* WRITTEN INSTRUCTION *
Filter the records below and copy every line containing the word "that".

━━ EXTRACTED RECORDS ━━

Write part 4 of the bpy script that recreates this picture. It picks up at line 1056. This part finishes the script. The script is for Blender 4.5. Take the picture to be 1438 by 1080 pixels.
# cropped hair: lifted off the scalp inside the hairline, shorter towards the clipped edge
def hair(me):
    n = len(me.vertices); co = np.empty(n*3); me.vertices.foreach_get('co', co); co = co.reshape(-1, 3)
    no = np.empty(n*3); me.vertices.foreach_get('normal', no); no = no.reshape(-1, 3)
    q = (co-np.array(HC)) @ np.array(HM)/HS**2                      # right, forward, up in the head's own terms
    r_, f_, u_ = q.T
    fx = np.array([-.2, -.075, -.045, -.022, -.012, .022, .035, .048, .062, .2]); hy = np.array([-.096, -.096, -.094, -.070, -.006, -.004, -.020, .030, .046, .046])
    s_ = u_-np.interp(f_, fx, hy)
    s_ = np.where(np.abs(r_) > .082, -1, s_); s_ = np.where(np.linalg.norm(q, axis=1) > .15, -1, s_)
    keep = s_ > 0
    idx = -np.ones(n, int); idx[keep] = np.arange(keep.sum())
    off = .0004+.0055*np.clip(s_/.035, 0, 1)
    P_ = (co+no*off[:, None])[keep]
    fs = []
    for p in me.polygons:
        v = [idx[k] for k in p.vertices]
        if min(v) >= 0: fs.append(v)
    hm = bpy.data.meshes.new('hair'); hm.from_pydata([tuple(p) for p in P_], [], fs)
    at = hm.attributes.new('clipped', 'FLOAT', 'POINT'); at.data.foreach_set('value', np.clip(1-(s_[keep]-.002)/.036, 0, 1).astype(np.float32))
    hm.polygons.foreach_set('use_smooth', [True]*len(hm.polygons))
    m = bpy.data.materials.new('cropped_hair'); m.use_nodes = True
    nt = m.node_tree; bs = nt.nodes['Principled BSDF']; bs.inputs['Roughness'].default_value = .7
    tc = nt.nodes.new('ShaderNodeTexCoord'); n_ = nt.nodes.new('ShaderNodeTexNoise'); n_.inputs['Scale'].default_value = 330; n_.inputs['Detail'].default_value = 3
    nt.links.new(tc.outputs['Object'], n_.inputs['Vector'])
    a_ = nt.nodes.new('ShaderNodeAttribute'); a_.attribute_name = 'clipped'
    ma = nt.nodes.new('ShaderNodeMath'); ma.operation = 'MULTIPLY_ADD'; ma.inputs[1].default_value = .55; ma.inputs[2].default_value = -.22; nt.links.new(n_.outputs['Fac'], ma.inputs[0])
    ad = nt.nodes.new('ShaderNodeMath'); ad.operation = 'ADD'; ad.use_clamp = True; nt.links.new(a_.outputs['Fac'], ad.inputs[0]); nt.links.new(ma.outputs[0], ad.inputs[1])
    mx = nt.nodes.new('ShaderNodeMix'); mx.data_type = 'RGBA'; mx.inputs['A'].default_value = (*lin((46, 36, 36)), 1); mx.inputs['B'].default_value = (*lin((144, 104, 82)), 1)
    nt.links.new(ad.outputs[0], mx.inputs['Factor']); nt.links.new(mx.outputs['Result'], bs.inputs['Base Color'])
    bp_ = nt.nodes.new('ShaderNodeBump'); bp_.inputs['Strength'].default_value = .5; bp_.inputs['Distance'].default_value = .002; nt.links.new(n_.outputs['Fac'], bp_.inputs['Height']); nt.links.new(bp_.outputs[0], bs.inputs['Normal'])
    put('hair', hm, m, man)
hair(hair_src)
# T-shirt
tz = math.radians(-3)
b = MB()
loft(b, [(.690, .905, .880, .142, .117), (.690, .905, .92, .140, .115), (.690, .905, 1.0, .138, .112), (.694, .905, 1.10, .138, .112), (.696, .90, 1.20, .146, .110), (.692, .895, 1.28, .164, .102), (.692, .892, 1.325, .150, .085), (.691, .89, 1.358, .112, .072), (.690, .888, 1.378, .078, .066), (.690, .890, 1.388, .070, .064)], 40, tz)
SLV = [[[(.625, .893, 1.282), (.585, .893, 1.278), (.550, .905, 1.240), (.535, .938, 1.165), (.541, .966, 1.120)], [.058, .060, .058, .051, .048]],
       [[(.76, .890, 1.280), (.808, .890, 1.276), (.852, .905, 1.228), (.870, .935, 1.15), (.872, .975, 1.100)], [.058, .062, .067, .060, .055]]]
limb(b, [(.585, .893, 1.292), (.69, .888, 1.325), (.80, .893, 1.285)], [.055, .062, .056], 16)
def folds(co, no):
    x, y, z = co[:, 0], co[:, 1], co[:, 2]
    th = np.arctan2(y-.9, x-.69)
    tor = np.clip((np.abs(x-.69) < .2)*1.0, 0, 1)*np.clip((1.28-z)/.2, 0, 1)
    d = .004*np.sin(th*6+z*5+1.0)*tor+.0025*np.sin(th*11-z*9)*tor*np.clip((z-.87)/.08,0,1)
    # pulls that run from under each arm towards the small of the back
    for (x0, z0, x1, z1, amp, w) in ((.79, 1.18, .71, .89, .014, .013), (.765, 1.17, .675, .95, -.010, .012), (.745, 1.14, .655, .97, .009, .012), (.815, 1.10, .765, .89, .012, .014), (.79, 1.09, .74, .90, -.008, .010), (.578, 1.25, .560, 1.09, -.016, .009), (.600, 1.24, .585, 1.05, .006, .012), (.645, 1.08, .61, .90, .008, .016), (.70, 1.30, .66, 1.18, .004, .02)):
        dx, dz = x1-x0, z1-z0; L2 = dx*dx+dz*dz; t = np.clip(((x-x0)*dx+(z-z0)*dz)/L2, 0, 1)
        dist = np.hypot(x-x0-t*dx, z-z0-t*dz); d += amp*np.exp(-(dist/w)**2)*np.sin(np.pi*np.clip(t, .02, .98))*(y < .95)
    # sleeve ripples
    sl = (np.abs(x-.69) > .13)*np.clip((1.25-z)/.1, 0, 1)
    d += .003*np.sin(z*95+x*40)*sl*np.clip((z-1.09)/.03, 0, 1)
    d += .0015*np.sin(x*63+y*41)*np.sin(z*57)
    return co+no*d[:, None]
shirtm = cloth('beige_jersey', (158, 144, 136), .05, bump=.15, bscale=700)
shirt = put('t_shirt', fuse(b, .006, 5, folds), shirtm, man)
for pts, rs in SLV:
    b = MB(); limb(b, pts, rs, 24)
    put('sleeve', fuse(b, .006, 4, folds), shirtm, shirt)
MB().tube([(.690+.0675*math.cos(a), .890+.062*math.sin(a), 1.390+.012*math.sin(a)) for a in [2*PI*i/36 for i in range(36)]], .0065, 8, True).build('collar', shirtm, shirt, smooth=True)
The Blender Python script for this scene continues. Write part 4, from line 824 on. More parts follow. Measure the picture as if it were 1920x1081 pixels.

━━━

* RESULT OF THE TASK *
Write part 4 of the bpy script that recreates this picture. It picks up at line 1056. This part finishes the script. The script is for Blender 4.5. Take the picture to be 1438 by 1080 pixels.
    # pulls that run from under each arm towards the small of the back